Una cruciale differenza rispetto alla bolla delle dotcom, però, c’è: “La solidità finanziaria delle principali aziende coinvolte nell’intelligenza artificiale non è in discussione”. Oggi i giganti tech hanno bilanci più solidi e valutazioni (35x gli utili attesi) più contenute rispetto ai leader di Internet di fine anni ’90 (60x).

Il rompicapo del debito pubblico e la ricetta per investire

Sullo sfondo, persiste una minaccia macroeconomica: l’elevato livello del debito pubblico. “Negli Stati Uniti il debito è al 124% del PIL e il deficit atteso al 7%; in Giappone l’indebitamento ha superato il 230% del PIL”, ricorda Ramenghi, notando una “stessa tendenza in Europa”, come dimostra l’instabilità politica in Francia. Questo scenario potrebbe aprire la strada a un periodo di “repressione finanziaria”, con le banche centrali che tengono artificialmente bassi i rendimenti dei titoli di Stato per facilitare la gestione del debito.

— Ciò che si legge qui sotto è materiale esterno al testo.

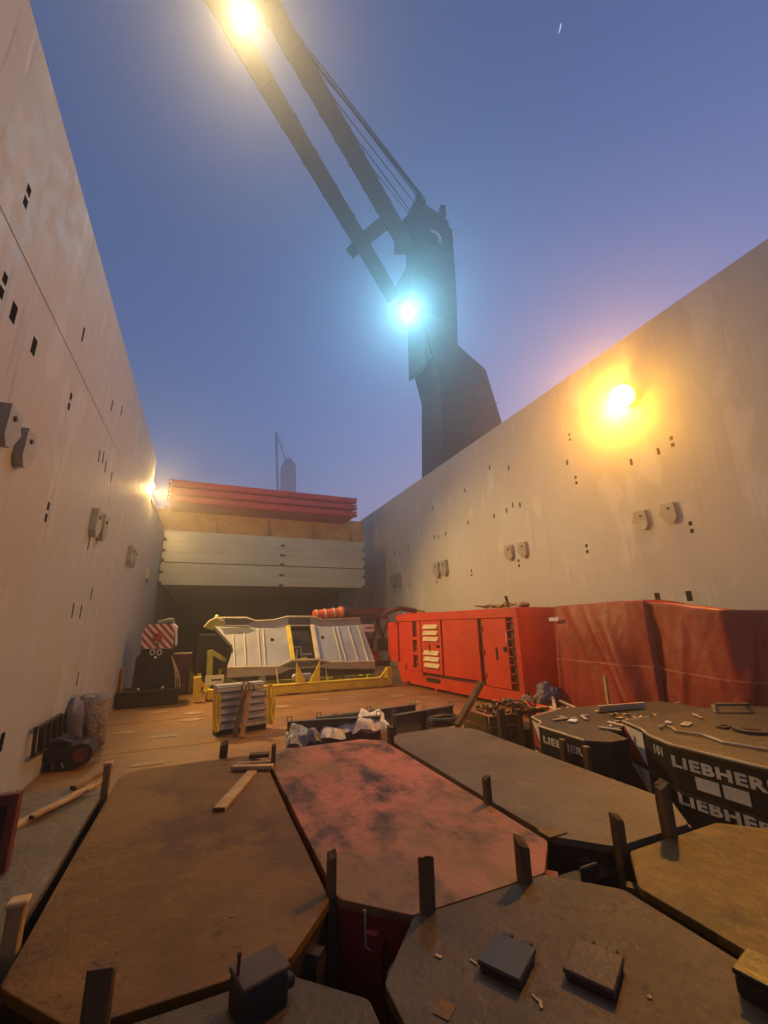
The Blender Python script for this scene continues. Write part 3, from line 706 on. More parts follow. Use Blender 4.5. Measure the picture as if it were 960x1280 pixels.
L1 = lettered('upper black slab numbered 101 with white lettering at the right edge', PA, 7, .645, 1.10, [('LIEBHERR', .15, (5.14, 3.64), (5.15, 2.0), .875, 'lettering'), ('101', .13, (5.305, 3.96), (5.14, 3.6), .92, 'number')])
L2 = lettered('lower black slab with white lettering under the numbered slab', PA, 7, .28, .64, [('LIEBHERR', .15, (5.14, 3.64), (5.15, 2.0), .50, 'lettering')], False)
for y0_ in (3.17, 2.90): MB().b2((5.135, y0_, .70), (5.16, y0_+.235, .825)).build('white_patch', M_WORNW, L1)
PB = [(4.745, 4.5), (4.98, 4.3), (5.3, 4.3), (5.46, 4.74), (8.2, 4.78), (8.2, 5.8), (7.1, 6.08), (6.07, 6.2), (5.13, 5.90), (5.01, 5.56), (4.80, 5.40)]
L3 = lettered('black lettered slab with timber posts against its side beyond the numbered slab', PB, 8, .575, 1.0, [('LIEBHERR', .125, (4.797, 5.32), (4.745, 4.5), .79, 'lettering')])
L4 = lettered('lower black slab beneath the lettered slab with timber posts', PB, 8, .16, .57, [], False)
for i, (py, nm) in enumerate(((4.83, 'dark timber post against the lettered slab, the farther one'), (4.44, 'dark timber post against the lettered slab, the nearer one'))):
    t = thing('timber_post', nm, 'post', (4.69, py, 0)); MB().b2((4.65, py-.045, .01), (4.725, py+.045, .93), .008).build('post', M_WOODD, t)
    MB().b2((4.655, py-.04, .932), (4.72, py+.04, .945)).build('split_top', M_WOOD, t)
# gear on top of those slabs
t = thing('angle_iron', 'pale steel angle bar lying on top of the lettered slabs', 'steel bar', (7.3, 6.1, 1.0))
pa, pb = floor_at(748, 886, 1.06), floor_at(806, 881, 1.06)
MB().beam(pa, pb, .05, .09).build('web', M_EDGE, t); MB().beam(pa+Vector((0, .06, -.05)), pb+Vector((0, .06, -.05)), .10, .015).build('flange', M_EDGE, t)
ct = thing('chain', 'rusty chain lying across the top of the lettered slabs', 'chain', (6.6, 5.2, 1.0))
def chain(pts, r, parent, mt, lk=.075):
    pts = [Vector(p) for p in pts]; L = 0; pos = []
    for a, b in zip(pts, pts[1:]):
        n = max(1, int((b-a).length/lk))
        for j in range(n): pos.append((a.lerp(b, j/n), (b-a).normalized()))
    proto = {}
    for i, (c, d) in enumerate(pos):
        q = MB(); up = Vector((0, 0, 1)) if i % 2 else d.cross(Vector((0, 0, 1))).normalized()
        ring = [c + d*(lk*.72*math.cos(a_)) + up*(lk*.42*math.sin(a_)) for a_ in [k*math.pi/4 for k in range(9)]]
        q.tube(ring, r, 5, False); q.build('link', mt, parent)
cp = [floor_at(*q_, 1.03) for q_ in ((766, 893), (775, 897), (790, 896), (803, 899), (818, 897), (832, 901))]
chain(cp, .016, ct, M_CHAIN, .10)
rg = thing('rigging_bar', 'bent rod lying along the numbered slab top', 'rod', (6.5, 3.6, 1.0))
MB().tube([floor_at(*q_, 1.115) for q_ in ((826, 909), (832, 907), (841, 910), (845, 914), (880, 919), (905, 928), (960, 937))], .016, 6).build('rod', M_EDGE, rg)
MB().sphere(floor_at(826, 909, 1.115), .03, 8, 6).build('rod_end', M_EDGE, rg)
fr2 = thing('pad_eye_frame', 'small raised frame on the far side of the numbered slab', 'frame', floor_at(915, 886, 1.1))
A = floor_at(895, 890, 1.1); B = floor_at(938, 890, 1.1)
for P_ in (A, B): MB().beam(P_, P_+Vector((0, 0, .10)), .08, .05).build('leg', M_EDGE, fr2)
MB().beam(A+Vector((0, 0, .11)), B+Vector((0, 0, .11)), .12, .03).build('top_bar', M_LIEB, fr2)
sr = thing('sling_plate', 'scuffed round lid on top of the numbered slab', 'lid', floor_at(940, 914, 1.0))
q_ = floor_at(940, 914, 1.1); MB().tube([q_+Vector((0, 0, -.002)), q_+Vector((0, 0, .03))], .20, 16).build('plate', M_LIEB, sr)
MB().tube([q_+Vector((0, 0, .03)), q_+Vector((0, 0, .04))], .10, 12).build('hub', M_BLACK, sr)
for i, (px, py) in enumerate([(700, 899), (716, 901), (730, 897), (770, 905), (762, 911)]):
    t = thing('clamp_bar', ['pale clamp bar at the far end', 'white tag plate', 'small clamp bar', 'pale clamp bar by the chain', 'crossed clamp bar near the warning triangles'][i] + ' on the lettered slab with posts', 'clamp', floor_at(px, py, 1.0))
    c_ = floor_at(px, py, 1.012); a_ = .5*i
    MB().box((0, 0, 0), (.30 if i != 1 else .16, .05 if i != 1 else .12, .025), .006, Matrix.Translation(c_) @ Matrix.Rotation(a_, 4, 'Z')).build('bar', M_EDGE if i != 1 else M_WHITE, t)
    MB().box((0, 0, 0), (.05, .10, .04), .006, Matrix.Translation(c_+Vector((.12, .08, .0))) @ Matrix.Rotation(a_, 4, 'Z')).build('jaw', M_STEEL, t)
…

In un contesto così articolato, come devono muoversi gli investitori? “A mio avviso, oggi occorre adottare un approccio ambivalente”, è la ricetta di Ramenghi. Da un lato, “mantenere liquidità per coprire le esigenze dei prossimi anni, sfruttando i rendimenti superiori all’inflazione attesa offerti dalle obbligazioni investment grade“. Dall’altro, “superando il senso di vertigine per le valutazioni, restare investiti sul mercato azionario“. Uscire troppo presto solo per i prezzi elevati, come dimostra l’esempio del Nasdaq che quintuplicò tra il 1995 e il 2000, “spesso si è rivelato penalizzante”.

A livello geografico, oltre agli Stati Uniti, Ramenghi segnala opportunità in Giappone, favorito da politiche fiscali e monetarie espansive, e una “maggiore ottimismo per quanto riguarda i mercati emergenti e, in particolare, la Cina, dove le azioni sono all’incirca del 30% inferiori ai massimi del 2021 e le valutazioni sono in linea con la media decennale”. In un mondo diviso, la diversificazione e uno sguardo lungo rimangono le armi migliori.